New York CIty Council Member Ben Kallos

Capital New York Campaign Finance Board wants earlier payments to candidates by Sally Goldenberg

Campaign Finance Board wants earlier payments to candidates

 campaign-finance-board-wants-earlier-payments-candidatesCouncil member Ben Kallos is the chair of the Committee on Governmental Operations. (William Alatriste/NY City Council)

The New York City Campaign Finance Board will ask the City Council on Monday for sweeping changes to the rules governing the city's system of publicly financing candidates.

Chief among the proposed reforms is permission for the board to accelerate payments of matching funds to qualifying candidates. Specifically, the board is recommending a single payment in June, no earlier than four business days after the June 10 deadline for candidates to join the matching funds program.

Currently, candidates must be on the ballot in order to receive the 6-to-1 match from the board. Because the law prohibits payouts until challenges to petitions are settled and ballots are determined, those running for office cannot get matching funds until five weeks before the primary.

"The current law requires candidates to be on the ballot to qualify for public funds and prohibits us from making payments until the petitioning period ends. … It can make things difficult for the campaigns at a time when they should be campaigning," said Amy Loprest, executive director of the board, in an interview with Capital.

She also argued that candidates who receive matching funds earlier in the process will have more time to comply with the Campaign Finance Board's stringent rules and address potential violations, such as accepting contributions over the legal limit.

"It frees candidates to focus on reaching voters when campaign season is at its peak, instead of scrambling to raise funds," she added.

The board, realizing it could end up giving taxpayer dollars to candidates who ultimately do not qualify to be on the ballot, is requesting the early payments be made only to candidates who have met the threshold to receive public payments by the May 15 filing period. And the early payouts would be a fraction of the total amount candidates would eventually receive: $250,000 for mayoral hopefuls, $125,000 for those running for comptroller and public advocate, $50,000 for borough president candidates and $10,000 for anyone running for the Council.

The suggestion, which would need Council approval, is tucked into a 136-page report the board recently released on the city's 2013 election cycle.

Earlier payouts are a priority for the board because of a steep drop in the percentage of candidates who received the first round from 2009 to 2013.

According to the post-election report, 63.6 percent of 2009 candidates received funds on a first payment date, compared to 48.1 percent last year. The drop in the percentage of candidates receiving funds at all during the race was far smaller: 82.8 percent in 2009 and 79.5 percent in 2013.

And 49 candidates last year received their first public payment on the second date or later, fewer than four weeks before the primary election, according to the report. That is largely because they had not fixed outstanding compliance issues in time for the first payment, even though they were on the ballot.

Loprest will make her case Monday morning to the Council's governmental operations committee. A vote is not yet scheduled.

Other board recommendations include tightening the reins on independent expenditures, which flooded the 2013 campaign cycle, adding more disclosure for anonymous contributions and limiting the role of intermediaries—commonly called "bundlers, if they do business with the city.

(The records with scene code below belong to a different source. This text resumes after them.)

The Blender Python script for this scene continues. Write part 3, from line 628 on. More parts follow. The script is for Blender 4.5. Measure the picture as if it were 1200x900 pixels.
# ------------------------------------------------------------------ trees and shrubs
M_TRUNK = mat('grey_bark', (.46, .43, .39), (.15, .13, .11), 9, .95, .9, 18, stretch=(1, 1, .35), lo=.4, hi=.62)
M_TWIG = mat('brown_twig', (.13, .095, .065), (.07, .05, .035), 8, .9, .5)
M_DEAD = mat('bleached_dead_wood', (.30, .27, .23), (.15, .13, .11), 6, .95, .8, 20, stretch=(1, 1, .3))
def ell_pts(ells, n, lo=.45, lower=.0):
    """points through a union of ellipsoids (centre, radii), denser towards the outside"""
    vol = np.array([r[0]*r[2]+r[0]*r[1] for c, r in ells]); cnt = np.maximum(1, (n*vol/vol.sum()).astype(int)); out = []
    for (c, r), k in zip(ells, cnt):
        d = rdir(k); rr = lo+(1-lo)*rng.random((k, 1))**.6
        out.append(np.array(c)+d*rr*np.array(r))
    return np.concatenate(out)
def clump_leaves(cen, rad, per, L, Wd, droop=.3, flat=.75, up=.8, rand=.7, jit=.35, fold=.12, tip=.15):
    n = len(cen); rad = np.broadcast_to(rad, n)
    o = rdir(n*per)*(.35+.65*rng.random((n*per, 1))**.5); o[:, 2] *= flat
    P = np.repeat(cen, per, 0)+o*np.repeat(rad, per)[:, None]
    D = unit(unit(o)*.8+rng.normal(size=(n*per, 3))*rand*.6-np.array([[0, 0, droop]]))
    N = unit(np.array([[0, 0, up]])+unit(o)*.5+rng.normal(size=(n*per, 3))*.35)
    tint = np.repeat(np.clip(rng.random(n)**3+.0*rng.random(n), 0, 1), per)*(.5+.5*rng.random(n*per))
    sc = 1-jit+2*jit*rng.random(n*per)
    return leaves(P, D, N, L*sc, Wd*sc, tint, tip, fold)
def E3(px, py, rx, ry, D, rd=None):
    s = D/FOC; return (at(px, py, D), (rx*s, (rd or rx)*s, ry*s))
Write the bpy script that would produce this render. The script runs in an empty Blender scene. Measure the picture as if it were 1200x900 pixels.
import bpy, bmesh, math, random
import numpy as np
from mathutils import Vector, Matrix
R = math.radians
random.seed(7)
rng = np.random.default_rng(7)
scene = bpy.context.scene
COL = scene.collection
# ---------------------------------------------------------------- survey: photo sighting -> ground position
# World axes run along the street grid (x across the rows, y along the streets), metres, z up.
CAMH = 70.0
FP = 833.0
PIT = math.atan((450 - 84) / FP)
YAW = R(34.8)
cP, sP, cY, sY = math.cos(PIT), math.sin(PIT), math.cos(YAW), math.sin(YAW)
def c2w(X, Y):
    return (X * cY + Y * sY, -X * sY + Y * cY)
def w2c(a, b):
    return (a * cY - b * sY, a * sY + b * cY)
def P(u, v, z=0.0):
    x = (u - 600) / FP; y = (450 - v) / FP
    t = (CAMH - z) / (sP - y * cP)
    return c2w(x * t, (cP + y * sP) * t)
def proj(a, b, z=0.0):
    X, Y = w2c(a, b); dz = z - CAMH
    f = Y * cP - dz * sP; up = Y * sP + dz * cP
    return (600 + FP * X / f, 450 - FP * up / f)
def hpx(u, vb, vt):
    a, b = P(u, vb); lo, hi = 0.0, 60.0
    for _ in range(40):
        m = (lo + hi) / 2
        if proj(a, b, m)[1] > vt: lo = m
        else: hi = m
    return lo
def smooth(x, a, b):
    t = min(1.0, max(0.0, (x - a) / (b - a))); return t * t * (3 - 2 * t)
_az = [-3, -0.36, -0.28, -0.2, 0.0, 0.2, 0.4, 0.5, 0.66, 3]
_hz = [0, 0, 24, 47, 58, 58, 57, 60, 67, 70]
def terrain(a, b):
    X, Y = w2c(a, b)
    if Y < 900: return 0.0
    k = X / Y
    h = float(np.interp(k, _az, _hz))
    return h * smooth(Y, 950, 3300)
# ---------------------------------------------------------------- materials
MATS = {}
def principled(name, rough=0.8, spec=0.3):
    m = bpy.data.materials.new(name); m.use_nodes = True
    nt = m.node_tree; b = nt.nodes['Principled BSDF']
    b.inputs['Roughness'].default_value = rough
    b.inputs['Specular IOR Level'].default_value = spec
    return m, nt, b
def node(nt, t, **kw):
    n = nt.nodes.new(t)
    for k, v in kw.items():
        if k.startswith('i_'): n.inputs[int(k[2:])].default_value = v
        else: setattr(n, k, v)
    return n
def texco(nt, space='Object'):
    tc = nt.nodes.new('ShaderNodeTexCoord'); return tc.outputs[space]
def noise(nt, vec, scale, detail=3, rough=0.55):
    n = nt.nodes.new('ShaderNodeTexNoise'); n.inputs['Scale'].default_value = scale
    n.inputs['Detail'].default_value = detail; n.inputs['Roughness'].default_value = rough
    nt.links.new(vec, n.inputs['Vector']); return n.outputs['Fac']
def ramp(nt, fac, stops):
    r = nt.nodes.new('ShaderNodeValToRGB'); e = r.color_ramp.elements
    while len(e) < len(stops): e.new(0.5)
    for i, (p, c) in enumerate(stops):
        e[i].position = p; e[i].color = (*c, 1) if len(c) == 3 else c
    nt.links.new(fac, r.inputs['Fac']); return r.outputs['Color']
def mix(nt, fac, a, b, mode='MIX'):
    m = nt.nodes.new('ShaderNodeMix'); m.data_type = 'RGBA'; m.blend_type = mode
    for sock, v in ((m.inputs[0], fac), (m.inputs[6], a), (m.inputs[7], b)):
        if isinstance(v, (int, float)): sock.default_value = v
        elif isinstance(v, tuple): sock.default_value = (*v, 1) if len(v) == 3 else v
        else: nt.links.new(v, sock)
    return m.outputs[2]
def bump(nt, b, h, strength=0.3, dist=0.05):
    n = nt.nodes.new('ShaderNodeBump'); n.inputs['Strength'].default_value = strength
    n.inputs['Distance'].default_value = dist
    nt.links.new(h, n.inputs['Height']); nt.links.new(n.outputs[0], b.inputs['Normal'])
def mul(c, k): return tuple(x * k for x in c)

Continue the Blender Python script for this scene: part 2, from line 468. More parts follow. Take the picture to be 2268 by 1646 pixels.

The report notes that 19 percent of all intermediaries have active business with the city, while campaigns are limited in how much they can take in contributions from individual donors who do business with City Hall.

The board wants to make the contributions of the bundlers non-matchable to limit their impact.

The Council recently passed a bill that would require publicizing of the top sponsors of independent expenditures, who are often unknown to the public viewing their advertisements.